TIBOUT REGTERS (Dordrecht 1710 – 1768 Amsterdam)

Tibout Regters

Tibout Regters (Dordrecht 1710 – 1768 Amsterdam)

The Poulterer’s Shop

Black chalk, grey wash, heightened with white, on blue paper, black ink framing lines, 199 x 168 mm (7.8 x 6.6 inch)

Inscribed ‘de Moni fe: - ’ (black ink, lower right)

Provenance
~ Probably the artist’s posthumous sale, Hendrik de Winter and Jan Yver, Amsterdam, 18 April 1768, Album 2
~ Christiaan Sepp (c.1720-1775); his sale, Van der Schley, Amsterdam, 5 December 1775, Album F, lot 27: ‘Een Juffrouw by een Vogelverkoper. Met de pen en gewassen door de Moni’ (to ‘Beyen’, together with F26)
~ Professor Johan Quirijn van Regteren Altena, Amsterdam (1899–1980), until sold by his descendants in 2015 (his collector’s mark applied on the verso)

Literature
~ R.J.A. te Rijdt, ‘Tekeningen door Tybout Regters’, Bulletin van het Rijksmuseum, 54, 2006, p. 16, fig. 12
~ Rudi Ekkart, Tibout Regters 1710-1768: schilder van portretten en conversatiestukken, exh. cat. Enschede (Rijksmuseum Twenthe), p. 116, cat. no. T8

***

Although this charming drawing was sold as a work by the Leiden ‘fijnschilder’ (fine-painter) Louis de Moni (1698–1771) as early as 1775, it was correctly identified as a rare drawing by Tibout Regters by Robert-Jan te Rijdt in 1995.1 Te Rijdt compared the handling, subject and technique to a drawing of a Lady Receiving a Visitor in the De Grez collection in the Musées Royaux des Beaux-Arts, Brussels (fig.).2 The Brussels drawing includes a highly similar stone niche through which the scene is observed, which was a popular compositional device among Leiden fijnschilders, following in the footsteps of Gerrit Dou. We can only speculate why our drawing gained a Moni provenance at such an early stage: it is possible that a dealer or auctioneer hoped for an increased price, or maybe Regters’s authorship was simply forgotten.

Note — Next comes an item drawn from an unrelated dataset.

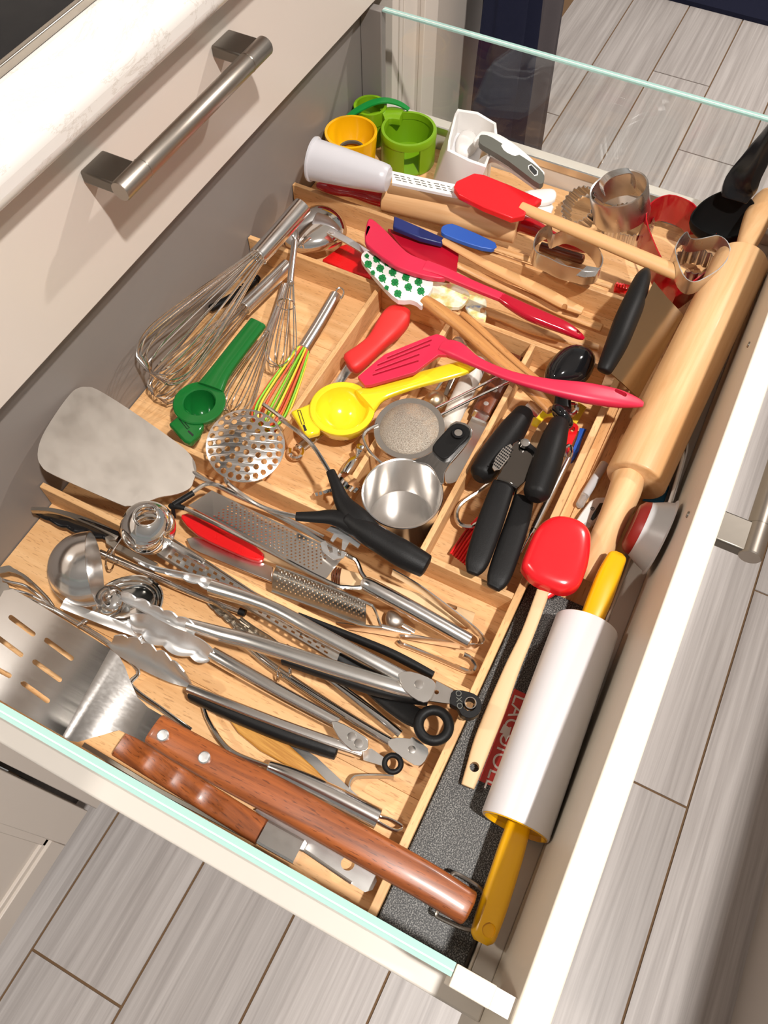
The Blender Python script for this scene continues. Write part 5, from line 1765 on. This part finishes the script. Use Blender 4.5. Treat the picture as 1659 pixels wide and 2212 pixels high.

Tibout Regters was born in Dordrecht, but received his artistic education in Amsterdam, by Jan Maurits Quinkhard (1688–1772), after having studied with several minor masters.3 He settled in Amsterdam as an independent master around 1740 and remained there for the rest of his life. He is mostly known as a portrait painter: his early works are small and individual, and shortly before the middle of the century he started painting small family groups, in which a seeming nonchalance in the arrangement and poses of the figures is characteristic. These works by Regters are among the best ‘conversation pieces’ in Dutch art. After 1751 the artist also made some life-size group portraits of Amsterdam burghers. A few genre paintings of market scenes have survived, similar in subject to the present drawing, and Regters is also known to have made mythological pictures, although none of these is currently known.

SOLD

1. The attribution was originally made verbally on 5 September 1995, according to a pencil note on the previous mount, and was then published in an article on Regters’s drawings in 2006, loc. cit.
2. Black chalk, heightened with white, on blue paper, 350 x 273 mm; inv. no. 2607; Te Rijdt, op. cit., fig. 13.
3. For Regters, see: R.E.O. Ekkart, Tibout Regters 1710-1768: schilder van portretten en conversatiestukken, exh. cat. Enschede (Rijksmuseum Twenthe) 2006.